┌─ Available data

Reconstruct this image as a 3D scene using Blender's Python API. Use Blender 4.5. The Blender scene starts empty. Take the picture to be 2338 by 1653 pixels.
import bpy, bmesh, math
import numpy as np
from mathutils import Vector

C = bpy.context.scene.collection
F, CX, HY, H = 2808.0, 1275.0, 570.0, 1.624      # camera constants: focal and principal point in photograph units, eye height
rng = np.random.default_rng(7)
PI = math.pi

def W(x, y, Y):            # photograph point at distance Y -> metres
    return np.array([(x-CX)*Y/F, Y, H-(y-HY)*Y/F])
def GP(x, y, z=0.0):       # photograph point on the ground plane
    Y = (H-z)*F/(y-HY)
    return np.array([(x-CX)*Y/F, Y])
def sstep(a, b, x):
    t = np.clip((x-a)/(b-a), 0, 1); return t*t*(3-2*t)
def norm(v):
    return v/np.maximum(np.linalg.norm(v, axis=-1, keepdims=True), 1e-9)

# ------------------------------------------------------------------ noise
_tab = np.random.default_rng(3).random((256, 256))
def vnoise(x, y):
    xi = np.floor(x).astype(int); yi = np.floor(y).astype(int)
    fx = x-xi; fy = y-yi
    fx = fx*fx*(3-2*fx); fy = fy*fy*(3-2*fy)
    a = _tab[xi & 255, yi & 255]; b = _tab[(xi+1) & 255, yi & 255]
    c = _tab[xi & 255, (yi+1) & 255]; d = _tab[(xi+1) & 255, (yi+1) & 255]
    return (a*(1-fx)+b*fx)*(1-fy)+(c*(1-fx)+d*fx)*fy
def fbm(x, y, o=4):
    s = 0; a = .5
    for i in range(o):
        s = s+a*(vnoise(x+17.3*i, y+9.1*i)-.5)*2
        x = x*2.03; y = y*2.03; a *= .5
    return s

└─

Return nothing but the lines from the start of the listing above through the line containing "PI = math.pi", exactly as given.

**Solution to the exercise**:
Reconstruct this image as a 3D scene using Blender's Python API. Use Blender 4.5. The Blender scene starts empty. Take the picture to be 2338 by 1653 pixels.
import bpy, bmesh, math
import numpy as np
from mathutils import Vector

C = bpy.context.scene.collection
F, CX, HY, H = 2808.0, 1275.0, 570.0, 1.624      # camera constants: focal and principal point in photograph units, eye height
rng = np.random.default_rng(7)
PI = math.pi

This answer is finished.